Voorjaarsbloembollen moeten in de herfst worden geplant omdat ze een koude periode nodig hebben om in het voorjaar tot bloei te komen. De enige regel is dat voorjaarsbollen niet tijdens vorst moeten worden geplant. Het is het beste de vroegbloeiende bollen zo snel mogelijk na aankoop te planten. Met tulpen wacht je liever tot november, vanwege de vatbaarheid voor schimmelziekten in warme grond. Tulpen zijn ‘koele kikkers’ en houden van koude grond. Als je deze nog even moet opslaan, zorg dan dat ze donker ,droog en koel (tussen de 10 en 15 graden Celsius) én ventilerend bewaard worden.

Bollen die geschikt zijn voor verwildering hebben nog nét iets meer te bieden dan de andere bollen . Verwilderingsbollen blijven na de
bloei ook in de grond en komen ook ieder jaar terug, maar als bijkomend voordeel breiden ze zich uit, mits geplant onder juiste condities als licht en lucht.
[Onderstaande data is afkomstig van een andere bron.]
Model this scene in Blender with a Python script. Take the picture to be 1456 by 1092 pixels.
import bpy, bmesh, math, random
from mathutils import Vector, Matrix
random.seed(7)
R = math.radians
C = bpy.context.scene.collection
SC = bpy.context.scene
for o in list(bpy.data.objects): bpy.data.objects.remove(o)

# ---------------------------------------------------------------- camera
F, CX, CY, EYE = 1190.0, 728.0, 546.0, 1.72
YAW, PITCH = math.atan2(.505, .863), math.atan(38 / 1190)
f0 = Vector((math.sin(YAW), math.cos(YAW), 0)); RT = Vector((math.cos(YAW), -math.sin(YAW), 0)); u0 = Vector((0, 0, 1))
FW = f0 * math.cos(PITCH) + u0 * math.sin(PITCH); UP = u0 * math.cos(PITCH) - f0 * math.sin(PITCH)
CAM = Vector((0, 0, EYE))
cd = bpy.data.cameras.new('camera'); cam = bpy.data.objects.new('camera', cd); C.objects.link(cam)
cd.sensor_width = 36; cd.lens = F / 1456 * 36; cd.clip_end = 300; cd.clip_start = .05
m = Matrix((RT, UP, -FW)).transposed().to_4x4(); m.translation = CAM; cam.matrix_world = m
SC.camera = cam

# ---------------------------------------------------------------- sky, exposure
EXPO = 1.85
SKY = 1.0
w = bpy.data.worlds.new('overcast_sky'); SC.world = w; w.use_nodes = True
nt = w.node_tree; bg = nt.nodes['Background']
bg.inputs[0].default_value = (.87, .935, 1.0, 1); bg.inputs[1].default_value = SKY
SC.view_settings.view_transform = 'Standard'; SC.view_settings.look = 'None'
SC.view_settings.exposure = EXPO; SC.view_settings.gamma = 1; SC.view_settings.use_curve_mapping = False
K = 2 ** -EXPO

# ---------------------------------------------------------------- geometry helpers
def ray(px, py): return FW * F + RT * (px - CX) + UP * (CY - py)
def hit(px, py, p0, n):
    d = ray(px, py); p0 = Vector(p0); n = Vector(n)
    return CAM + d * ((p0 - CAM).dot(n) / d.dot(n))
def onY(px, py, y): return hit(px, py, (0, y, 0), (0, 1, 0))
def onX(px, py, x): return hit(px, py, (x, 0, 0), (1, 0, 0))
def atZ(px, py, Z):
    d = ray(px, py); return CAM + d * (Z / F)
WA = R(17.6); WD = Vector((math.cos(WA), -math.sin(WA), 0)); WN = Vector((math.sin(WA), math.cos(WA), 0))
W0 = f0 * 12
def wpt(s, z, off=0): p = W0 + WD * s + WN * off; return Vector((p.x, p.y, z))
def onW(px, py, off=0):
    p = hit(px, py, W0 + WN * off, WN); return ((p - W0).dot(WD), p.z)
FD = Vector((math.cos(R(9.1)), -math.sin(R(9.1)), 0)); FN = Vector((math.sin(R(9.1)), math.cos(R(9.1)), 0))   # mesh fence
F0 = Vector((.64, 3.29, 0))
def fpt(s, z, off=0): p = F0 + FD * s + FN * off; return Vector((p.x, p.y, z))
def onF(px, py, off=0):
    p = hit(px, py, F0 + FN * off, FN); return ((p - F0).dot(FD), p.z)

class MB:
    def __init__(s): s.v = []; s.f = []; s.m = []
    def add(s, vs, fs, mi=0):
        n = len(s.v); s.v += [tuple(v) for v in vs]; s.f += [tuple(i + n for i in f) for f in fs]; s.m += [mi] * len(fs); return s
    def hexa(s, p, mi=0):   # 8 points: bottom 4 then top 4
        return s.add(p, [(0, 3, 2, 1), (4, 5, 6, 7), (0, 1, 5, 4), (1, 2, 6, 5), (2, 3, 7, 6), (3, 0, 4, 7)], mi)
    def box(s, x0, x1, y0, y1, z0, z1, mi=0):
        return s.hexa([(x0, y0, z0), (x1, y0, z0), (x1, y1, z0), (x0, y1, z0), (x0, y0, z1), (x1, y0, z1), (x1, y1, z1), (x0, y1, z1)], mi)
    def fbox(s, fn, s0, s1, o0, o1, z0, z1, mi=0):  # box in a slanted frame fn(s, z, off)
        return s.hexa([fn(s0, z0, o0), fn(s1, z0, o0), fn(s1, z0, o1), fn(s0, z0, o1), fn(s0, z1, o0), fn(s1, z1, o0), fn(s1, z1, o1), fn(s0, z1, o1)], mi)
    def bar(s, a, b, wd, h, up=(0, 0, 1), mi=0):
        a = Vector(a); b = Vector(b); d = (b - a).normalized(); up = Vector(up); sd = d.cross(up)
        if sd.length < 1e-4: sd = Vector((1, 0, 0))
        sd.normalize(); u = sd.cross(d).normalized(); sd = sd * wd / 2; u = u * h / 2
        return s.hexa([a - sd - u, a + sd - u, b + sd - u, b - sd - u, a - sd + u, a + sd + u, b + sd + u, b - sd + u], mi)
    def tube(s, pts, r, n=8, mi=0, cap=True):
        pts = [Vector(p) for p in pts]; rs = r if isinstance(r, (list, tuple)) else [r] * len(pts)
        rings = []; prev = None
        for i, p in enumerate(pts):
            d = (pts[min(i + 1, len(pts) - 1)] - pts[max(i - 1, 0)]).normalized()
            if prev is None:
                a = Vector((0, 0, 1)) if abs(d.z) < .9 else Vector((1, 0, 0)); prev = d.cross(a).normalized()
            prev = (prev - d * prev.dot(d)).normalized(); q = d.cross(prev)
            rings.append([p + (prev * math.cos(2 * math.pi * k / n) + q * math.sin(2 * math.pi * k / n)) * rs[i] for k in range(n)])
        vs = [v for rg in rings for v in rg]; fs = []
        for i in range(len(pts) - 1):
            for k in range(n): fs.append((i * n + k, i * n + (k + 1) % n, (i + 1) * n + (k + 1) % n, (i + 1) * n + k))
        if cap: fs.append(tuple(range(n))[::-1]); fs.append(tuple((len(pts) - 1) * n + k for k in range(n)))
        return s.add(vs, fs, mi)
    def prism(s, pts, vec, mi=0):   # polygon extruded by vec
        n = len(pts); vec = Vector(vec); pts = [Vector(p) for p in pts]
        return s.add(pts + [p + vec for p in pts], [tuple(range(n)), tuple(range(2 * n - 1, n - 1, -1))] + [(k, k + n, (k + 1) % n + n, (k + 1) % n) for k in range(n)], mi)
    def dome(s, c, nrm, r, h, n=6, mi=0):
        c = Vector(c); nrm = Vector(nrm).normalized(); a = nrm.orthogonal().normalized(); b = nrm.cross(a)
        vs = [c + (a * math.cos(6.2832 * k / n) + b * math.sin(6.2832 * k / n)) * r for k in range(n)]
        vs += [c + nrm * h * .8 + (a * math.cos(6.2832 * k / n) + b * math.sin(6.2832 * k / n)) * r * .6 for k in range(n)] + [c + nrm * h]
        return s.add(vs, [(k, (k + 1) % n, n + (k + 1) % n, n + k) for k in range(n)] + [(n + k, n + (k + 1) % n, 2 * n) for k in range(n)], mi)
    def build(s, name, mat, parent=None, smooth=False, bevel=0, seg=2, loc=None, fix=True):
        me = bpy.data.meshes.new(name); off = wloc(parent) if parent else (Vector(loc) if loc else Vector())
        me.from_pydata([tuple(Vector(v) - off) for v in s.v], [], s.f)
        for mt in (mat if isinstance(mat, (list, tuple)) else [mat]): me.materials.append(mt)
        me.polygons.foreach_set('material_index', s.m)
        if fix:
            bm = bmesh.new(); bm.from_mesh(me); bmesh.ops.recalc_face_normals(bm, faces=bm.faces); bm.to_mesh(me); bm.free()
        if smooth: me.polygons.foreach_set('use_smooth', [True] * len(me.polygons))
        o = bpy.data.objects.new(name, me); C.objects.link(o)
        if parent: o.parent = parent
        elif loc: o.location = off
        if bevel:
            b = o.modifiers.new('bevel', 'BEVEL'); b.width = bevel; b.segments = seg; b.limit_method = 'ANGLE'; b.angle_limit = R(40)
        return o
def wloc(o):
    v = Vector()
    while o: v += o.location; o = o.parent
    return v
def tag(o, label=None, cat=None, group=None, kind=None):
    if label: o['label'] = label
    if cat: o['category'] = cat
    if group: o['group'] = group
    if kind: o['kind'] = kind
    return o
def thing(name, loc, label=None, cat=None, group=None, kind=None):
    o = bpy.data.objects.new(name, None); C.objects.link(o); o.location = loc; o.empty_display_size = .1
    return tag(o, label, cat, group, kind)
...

Verwilderingsbollen kunnen
zelfstandig fungeren, zoals sneeuwklokjes en krokussen in gazons en grasbermen, maar ze kunnen ook onderdeel uitmaken van een bestaande beplanting, bijvoorbeeld in plantvakken met bodembedekkers onder bomen
en heesters. Dus mínder werk en méér bol! feestje!

Waar?
Veel voorjaarsbloeiende bloembollen zullen in volle of gedeeltelijke zon willen groeien, maar veel redden zich ook in de schaduw. Tulp wil meer zon dan een Narcis, Galanthus vindt merendeel schaduw prima. De botanische tulpjes willen veel zon, gezien deze nog meer verwant zijn met hun familie hoog in de bergen.  Deze open bloemen zijn super voor bestuivers, maar zijn klein en bescheiden aanwezig.  
Bloembollen groeien bijna in elke omgeving, mits deze goede afwatering heeft. Bloembollen verrotten wanneer ze lang in het water staan (zie hierboven een aantal uitzonderingen) dus vermijdt omgevingen die veel overstromen. Dus venige grond of zware natte klei is duidelijk minder geschikt voor bloembollen.

Hoe?
Graaf een geul voor perk beplanting of individuele gaten . De vuistregel is:
de plantdiepte is gelijk aan 3 x de breedte/hoogte van bloembol.
(voorbeeld: een bol van 2cm hoog krijgt een laagje grond van 6 cm hoog boven zich) Overigens plant ik (met succes) veel dieper, wel 25 cm diep voor verwilderingsbollen. Dan kom je ze met tuinieren niet zo snel weer tegen, meer vorstbescherming, en ze vinden de weg naar boven echt wel. Dit geldt niet voor sieruien.
Plaats -niet duwen- de bollen zachtjes in de grond met de puntige kant boven. Zet grote bollen, 7 tot 20 cm uit elkaar en kleine bollen 3 tot 7 cm. Voor flinke parrot tulpen zou ik zeker 40/50 cm aanhouden. Eigenlijk kan er niets fout gaan want zelfs onderste boven komen bollen nog gewoon boven de grond. (Wie keert er nou 100 sneeuwklokjes om…???). Bedek de bollen met aarde en geef water, wanneer de grond nog niet nat is. En dan….kun je je gaan verheugen op wat komen gaat!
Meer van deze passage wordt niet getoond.